AKAI ASQ10 MIDI Sequencer Front Panel Repair

    I was recently helping someone troubleshoot an AKAI ASQ10 with unresponsive front panel switches.   (He had bought it in this condition)  All DIP IC's on the front panel had already been replaced.  Also, the MCU now had a 6.0 MHz ceramic resonator installed, and the EPROM had been replaced with one labeled "MPC60".   We knew that the MCU resonator was supposed to be 12 MHz, not 6.   I did not have the correct resonator, so we installed a 12.0 MHz crystal and two 22 pF capacitors.   Now the MCU oscillator was running at the correct frequency.  We also had a working ASQ10, so we dumped the front panel code EPROM from that one and reprogrammed our EPROM with that code instead.  Still no switch response, and we could see that several outputs from the MCU were just floating.   Hmmm.   We thought possibly the MCU chip was damaged, but another possibility was that the code was not running and was not configuring these pins to be outputs.   Checking the chip select to the EPROM revealed that it was also floating, and could be pulled to 5V with a 10K resistor.  Next we compared the part number of the D78C11G MCU to the working ASQ10 and found that it was different.  It seems someone had replaced the MCU and perhaps did not realize that it had AKAI code inside.  We were ready to give up on the repair, since it seemed that we would need to find the correct MCU from an ASQ10.  Here is a photo of the board with the wrong D78C11G chip installed:

   As you can see, the full part number is D78C11G 181, which is not the correct part for an ASQ10.  Also, the date code on this part is 1992, which is too late for an ASQ10. 

   Several AKAI products from the 80's used the 78C11 MCU with code inside.  But in some cases, the internal (boot) code did almost nothing except write to a few registers and then jump to address 4000H, which is the start of the external EPROM code.  So really, all of the code that was specific to that product was in the EPROM.  This made it possible for them to use the same exact 78C11 part in several products.  So possibly, the ASQ10 front panel MCU was the same, with just enough internal code to jump to the external EPROM.

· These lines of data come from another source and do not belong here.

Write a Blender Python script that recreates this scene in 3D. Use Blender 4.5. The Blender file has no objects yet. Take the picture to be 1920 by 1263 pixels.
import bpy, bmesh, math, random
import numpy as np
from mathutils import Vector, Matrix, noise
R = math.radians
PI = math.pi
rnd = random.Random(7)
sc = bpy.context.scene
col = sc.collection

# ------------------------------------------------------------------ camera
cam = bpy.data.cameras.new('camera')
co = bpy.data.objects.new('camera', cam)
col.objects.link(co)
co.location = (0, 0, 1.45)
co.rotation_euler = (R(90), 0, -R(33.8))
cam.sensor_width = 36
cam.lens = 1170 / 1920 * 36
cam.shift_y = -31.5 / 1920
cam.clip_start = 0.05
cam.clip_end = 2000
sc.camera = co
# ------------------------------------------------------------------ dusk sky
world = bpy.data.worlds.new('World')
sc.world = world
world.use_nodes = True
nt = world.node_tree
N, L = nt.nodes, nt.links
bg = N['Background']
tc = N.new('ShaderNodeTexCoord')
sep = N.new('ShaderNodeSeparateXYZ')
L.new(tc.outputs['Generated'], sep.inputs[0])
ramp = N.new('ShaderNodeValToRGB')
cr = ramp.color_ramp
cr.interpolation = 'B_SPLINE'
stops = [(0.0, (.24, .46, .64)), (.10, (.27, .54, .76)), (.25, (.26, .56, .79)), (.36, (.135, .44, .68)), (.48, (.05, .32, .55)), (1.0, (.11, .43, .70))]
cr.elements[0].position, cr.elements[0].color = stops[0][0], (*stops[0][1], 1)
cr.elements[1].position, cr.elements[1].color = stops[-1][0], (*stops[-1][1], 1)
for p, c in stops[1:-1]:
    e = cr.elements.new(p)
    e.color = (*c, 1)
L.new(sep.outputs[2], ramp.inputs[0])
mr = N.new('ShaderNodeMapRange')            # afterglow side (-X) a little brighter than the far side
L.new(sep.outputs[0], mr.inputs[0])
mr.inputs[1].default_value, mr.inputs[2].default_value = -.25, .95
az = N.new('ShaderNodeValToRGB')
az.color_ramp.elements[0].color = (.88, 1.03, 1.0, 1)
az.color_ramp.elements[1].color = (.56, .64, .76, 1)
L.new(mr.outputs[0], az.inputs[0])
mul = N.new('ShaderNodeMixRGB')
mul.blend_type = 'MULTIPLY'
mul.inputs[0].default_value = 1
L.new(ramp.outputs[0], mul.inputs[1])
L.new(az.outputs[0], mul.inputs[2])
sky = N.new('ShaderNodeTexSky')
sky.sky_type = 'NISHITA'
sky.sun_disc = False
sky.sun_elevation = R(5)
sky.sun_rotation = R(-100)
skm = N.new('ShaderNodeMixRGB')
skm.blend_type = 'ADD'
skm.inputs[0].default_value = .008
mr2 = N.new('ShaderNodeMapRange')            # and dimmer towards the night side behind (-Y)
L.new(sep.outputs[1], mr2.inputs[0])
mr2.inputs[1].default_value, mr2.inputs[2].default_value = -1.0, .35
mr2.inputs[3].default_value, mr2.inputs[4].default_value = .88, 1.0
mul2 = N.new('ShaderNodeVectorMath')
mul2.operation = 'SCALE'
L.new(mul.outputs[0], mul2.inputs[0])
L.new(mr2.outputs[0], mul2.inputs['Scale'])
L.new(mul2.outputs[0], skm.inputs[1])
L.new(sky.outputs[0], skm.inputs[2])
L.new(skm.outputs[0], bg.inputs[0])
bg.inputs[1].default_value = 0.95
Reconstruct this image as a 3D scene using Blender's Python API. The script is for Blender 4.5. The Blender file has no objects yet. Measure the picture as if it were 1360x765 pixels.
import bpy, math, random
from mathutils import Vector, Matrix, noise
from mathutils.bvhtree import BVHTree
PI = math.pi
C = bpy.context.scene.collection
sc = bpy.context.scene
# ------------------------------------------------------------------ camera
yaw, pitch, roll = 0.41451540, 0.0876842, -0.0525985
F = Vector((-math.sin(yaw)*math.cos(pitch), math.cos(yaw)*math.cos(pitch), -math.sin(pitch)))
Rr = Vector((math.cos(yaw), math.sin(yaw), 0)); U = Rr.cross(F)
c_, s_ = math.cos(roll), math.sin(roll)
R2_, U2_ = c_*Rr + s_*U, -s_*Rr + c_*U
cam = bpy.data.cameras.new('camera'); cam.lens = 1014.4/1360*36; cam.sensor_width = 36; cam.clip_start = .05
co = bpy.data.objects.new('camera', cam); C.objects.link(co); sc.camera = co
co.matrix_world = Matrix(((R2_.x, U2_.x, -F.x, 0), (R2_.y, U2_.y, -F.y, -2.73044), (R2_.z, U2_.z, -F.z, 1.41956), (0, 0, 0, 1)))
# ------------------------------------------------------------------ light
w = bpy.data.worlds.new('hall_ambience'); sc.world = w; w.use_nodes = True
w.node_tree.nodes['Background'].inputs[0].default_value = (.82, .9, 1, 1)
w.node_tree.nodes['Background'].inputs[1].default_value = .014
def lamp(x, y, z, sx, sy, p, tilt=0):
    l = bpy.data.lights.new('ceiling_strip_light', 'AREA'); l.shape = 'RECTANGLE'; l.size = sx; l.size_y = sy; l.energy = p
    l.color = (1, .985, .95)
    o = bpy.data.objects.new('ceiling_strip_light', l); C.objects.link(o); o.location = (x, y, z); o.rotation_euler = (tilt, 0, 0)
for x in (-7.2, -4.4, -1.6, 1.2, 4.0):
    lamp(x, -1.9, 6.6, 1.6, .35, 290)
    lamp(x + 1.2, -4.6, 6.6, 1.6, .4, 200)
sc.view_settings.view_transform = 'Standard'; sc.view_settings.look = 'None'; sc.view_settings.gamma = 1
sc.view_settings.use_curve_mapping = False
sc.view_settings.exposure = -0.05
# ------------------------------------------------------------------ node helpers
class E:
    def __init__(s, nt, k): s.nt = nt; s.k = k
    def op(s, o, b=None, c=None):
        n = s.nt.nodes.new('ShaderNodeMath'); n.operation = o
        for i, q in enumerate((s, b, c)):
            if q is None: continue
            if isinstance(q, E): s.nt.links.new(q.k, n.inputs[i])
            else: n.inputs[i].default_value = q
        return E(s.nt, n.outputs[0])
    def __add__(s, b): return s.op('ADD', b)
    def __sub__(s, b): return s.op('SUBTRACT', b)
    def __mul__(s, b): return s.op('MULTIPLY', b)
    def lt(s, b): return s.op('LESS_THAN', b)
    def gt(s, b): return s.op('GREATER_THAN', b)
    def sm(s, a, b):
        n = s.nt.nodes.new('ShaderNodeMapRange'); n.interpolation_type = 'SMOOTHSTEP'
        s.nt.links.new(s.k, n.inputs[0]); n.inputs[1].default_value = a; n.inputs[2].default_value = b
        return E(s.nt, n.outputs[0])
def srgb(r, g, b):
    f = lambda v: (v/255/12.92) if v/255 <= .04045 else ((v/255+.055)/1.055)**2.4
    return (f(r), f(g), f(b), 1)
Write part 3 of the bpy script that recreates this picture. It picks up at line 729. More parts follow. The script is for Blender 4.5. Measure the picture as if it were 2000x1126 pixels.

   I looked at the EPROM code a little, and it looked like the instructions to configure the I/O ports were there.  It seemed that if we could just get the CPU to jump to that code, it might work.  But how?  I know that some other MCU's with internal ROM also have a way to force the chip to execute from an external EPROM instead.   Was it possible that the D78C11G had such a mode?   The D7810 is a ROM-less version of the same MCU.  There are two "Mode" pins on both the 7811 and 7810 which affect the external memory addressing.   The data sheet says to always tie Mode 1 high and Mode 0 low for the 7811.   The other three combinations are only used with the 7810 to select the size of the external address space.  If both pins are tied high on a 7810, the external EPROM space extends from address 0 to 64K.  (In a 7811, the external EPROM starts at address 4000h)   I wondered what would happen if I tied both pins high on a 7811 chip, instead of doing what the data sheet said to do.  Would it behave like a ROM-less 7810, and boot from the external EPROM?   Turns out, it does.   (Mode 0 must be tied to 5V through a 10K resistor, as it becomes an output after booting)  The actual code in the ASQ10 front panel EPROM is just over 1K, so address line A12 is always low.  In the new mode, I figured the 7811 would drive A12 high when executing from address 4000h, which would not work correctly, since the code is at the beginning of the EPROM.   Since the actual code space used is only ~1K, A12 is always low, so I simply tied A12 on the EPROM to ground.   Since the entire address space would now be mapped to the external chip select, the EPROM contents would appear at 0x0000, 0x1000, 0x2000, 0x3000, 0x4000, etc.   (We only need 0x0000 and 0x4000)  At the start of the EPROM code, there is a relative branch, so the code at the branch address would still be executed at around address 0x0000.   Eventually, either a call or a jump to an absolute address around 0x4000 is executed, and after that, everything is executed where it would normally be.  With the two changes, the MCU started scanning the front panel switches and sending serial data to the main CPU when a button was pressed.  Cool!

   So the upshot is that I was able to use a D7811G chip with the wrong ROM boot code in it, and get it to work.   I am not ready to say that this would work for other AKAI synths that used the D78C11G but I think it might be possible.   One complication is that interrupt vectors would normally be in the internal ROM.   Luckily the ASQ10 front panel MCU does not use interrupts.  In the AX-80, the interrupt vectors in the ROM just point to similar locations in the EPROM.  Another approach that might work would be to use an EPROM that is twice the size needed for the external code, and place the AKAI bootloader code at the bottom, with the normal EPROM code at offset 4000H in the EPROM.  Then tie both mode pins high so that all memory is mapped to the external EPROM.  This would require obtaining an image of the bootloader internal ROM, of course.  I think the AKAI D78C11G 144 MCU may have this code in it.